--- begin ---

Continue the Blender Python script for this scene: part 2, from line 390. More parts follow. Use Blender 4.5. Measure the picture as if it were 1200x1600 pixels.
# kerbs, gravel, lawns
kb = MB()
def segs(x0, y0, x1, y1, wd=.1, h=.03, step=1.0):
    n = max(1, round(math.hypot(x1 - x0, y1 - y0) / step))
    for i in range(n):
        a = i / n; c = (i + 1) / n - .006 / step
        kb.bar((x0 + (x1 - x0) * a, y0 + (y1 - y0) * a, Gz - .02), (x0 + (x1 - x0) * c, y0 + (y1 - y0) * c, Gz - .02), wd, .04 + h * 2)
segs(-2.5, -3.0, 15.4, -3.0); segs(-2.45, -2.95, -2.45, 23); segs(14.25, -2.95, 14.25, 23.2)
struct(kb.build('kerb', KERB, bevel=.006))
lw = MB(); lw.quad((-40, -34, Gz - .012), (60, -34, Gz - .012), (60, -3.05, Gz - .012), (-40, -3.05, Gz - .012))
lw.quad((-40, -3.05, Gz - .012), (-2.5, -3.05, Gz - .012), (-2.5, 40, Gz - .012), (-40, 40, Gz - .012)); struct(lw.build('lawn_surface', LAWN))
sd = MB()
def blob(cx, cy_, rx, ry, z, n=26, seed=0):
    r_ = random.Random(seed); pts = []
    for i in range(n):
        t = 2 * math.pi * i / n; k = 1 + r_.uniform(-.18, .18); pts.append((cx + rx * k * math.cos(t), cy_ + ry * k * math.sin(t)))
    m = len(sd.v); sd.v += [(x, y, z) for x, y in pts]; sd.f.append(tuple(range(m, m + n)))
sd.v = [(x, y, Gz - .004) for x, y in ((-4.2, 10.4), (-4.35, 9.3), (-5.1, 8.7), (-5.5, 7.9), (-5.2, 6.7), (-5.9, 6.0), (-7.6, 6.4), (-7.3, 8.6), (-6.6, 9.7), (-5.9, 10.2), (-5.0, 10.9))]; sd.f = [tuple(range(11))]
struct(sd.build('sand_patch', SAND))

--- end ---

# [TASK]
Please output the entire listing exactly as it stands.

# [THE COMPLETED TASK]
Continue the Blender Python script for this scene: part 2, from line 390. More parts follow. Use Blender 4.5. Measure the picture as if it were 1200x1600 pixels.
# kerbs, gravel, lawns
kb = MB()
def segs(x0, y0, x1, y1, wd=.1, h=.03, step=1.0):
    n = max(1, round(math.hypot(x1 - x0, y1 - y0) / step))
    for i in range(n):
        a = i / n; c = (i + 1) / n - .006 / step
        kb.bar((x0 + (x1 - x0) * a, y0 + (y1 - y0) * a, Gz - .02), (x0 + (x1 - x0) * c, y0 + (y1 - y0) * c, Gz - .02), wd, .04 + h * 2)
segs(-2.5, -3.0, 15.4, -3.0); segs(-2.45, -2.95, -2.45, 23); segs(14.25, -2.95, 14.25, 23.2)
struct(kb.build('kerb', KERB, bevel=.006))
lw = MB(); lw.quad((-40, -34, Gz - .012), (60, -34, Gz - .012), (60, -3.05, Gz - .012), (-40, -3.05, Gz - .012))
lw.quad((-40, -3.05, Gz - .012), (-2.5, -3.05, Gz - .012), (-2.5, 40, Gz - .012), (-40, 40, Gz - .012)); struct(lw.build('lawn_surface', LAWN))
sd = MB()
def blob(cx, cy_, rx, ry, z, n=26, seed=0):
    r_ = random.Random(seed); pts = []
    for i in range(n):
        t = 2 * math.pi * i / n; k = 1 + r_.uniform(-.18, .18); pts.append((cx + rx * k * math.cos(t), cy_ + ry * k * math.sin(t)))
    m = len(sd.v); sd.v += [(x, y, z) for x, y in pts]; sd.f.append(tuple(range(m, m + n)))
sd.v = [(x, y, Gz - .004) for x, y in ((-4.2, 10.4), (-4.35, 9.3), (-5.1, 8.7), (-5.5, 7.9), (-5.2, 6.7), (-5.9, 6.0), (-7.6, 6.4), (-7.3, 8.6), (-6.6, 9.7), (-5.9, 10.2), (-5.0, 10.9))]; sd.f = [tuple(range(11))]
struct(sd.build('sand_patch', SAND))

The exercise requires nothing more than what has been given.